The Bank of Japan was reluctant to purchase corporate debt as a way to help companies frozen by the global credit crunch, a summary of the BOJ Policy Board's minutes showed Thursday.

The minutes for the Nov. 20-21 Policy Board meeting backed evidence that the method the central bank employed last week was quite unorthodox and that credit conditions in the country have been deteriorating.

While holding the BOJ's main interest rate at 0.3 percent at the November meeting, the eight-member board expressed concern that firms had faced difficulty raising capital through financial markets.

They also confirmed the need to "take specific measures to facilitate corporate financing during the runup to the calendar and fiscal yearends."

But some members also stressed that "Japan's current financial conditions might not be so severe as to require the central bank to directly take on credit risk."

"Extension of credit to firms was a role of private financial institutions, and even when policy action was necessary, a central bank should act carefully," the minutes quoted many members as saying.

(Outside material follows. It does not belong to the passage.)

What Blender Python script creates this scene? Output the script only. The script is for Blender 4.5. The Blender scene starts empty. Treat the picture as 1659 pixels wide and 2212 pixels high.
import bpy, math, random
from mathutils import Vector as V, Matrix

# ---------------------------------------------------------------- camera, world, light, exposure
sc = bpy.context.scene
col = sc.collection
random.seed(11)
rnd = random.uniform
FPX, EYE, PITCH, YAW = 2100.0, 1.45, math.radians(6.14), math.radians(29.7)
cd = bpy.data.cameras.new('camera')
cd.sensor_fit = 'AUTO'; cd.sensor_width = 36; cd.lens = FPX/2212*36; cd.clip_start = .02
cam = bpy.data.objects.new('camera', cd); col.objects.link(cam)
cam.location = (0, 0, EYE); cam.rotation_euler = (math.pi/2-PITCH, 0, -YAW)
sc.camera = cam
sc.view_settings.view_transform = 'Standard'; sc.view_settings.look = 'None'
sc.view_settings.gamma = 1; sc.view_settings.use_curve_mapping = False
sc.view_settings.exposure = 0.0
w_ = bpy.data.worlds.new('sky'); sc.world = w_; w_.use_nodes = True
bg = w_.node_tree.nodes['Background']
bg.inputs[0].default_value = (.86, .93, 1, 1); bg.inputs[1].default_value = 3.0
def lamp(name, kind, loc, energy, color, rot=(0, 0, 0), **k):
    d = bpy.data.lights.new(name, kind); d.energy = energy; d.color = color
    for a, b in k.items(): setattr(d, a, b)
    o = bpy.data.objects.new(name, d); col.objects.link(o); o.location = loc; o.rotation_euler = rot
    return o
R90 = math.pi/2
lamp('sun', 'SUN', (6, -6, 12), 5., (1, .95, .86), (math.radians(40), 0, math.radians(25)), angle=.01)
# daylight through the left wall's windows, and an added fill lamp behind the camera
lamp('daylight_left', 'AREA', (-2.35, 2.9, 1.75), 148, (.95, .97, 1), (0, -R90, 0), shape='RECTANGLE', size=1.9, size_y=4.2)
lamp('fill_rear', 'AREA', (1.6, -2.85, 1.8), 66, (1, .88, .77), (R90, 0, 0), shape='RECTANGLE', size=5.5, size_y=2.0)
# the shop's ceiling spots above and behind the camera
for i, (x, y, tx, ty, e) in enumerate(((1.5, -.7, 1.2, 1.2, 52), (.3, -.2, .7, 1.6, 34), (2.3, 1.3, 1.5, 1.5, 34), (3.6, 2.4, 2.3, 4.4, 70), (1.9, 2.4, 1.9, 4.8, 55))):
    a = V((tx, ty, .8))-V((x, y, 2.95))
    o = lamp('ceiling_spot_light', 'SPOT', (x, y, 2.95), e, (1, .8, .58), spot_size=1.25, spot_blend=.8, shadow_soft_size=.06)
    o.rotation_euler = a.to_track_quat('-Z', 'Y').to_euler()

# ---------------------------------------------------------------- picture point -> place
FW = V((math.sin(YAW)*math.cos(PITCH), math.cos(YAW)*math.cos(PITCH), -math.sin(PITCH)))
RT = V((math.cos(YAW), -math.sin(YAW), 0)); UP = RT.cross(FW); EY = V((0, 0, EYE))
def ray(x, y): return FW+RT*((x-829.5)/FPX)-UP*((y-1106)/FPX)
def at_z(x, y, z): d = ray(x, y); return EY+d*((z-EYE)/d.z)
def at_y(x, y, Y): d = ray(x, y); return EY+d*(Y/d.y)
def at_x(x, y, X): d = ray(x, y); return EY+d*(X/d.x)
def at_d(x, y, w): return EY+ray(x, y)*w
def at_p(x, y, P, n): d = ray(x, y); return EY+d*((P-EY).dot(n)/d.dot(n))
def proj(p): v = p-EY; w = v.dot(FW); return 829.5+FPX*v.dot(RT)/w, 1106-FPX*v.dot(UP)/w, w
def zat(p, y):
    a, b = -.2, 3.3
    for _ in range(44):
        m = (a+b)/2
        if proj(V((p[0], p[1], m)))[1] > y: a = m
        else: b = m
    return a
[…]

They added the BOJ should consider whether it really needs to go beyond one of the most orthodox policies implemented by central banks — liquidity provision into the financial system — and take an unusual policy to fight the current crisis.

On Dec. 19, however, the board made the crucial decision to purchase outright commercial paper, or short-term debt issued by companies, as a temporary policy to facilitate corporate financing.

The policy means the BOJ will directly take on firms' credit risks. BOJ Gov. Masaaki Shirakawa called the method "the most unconventional of the unconventional."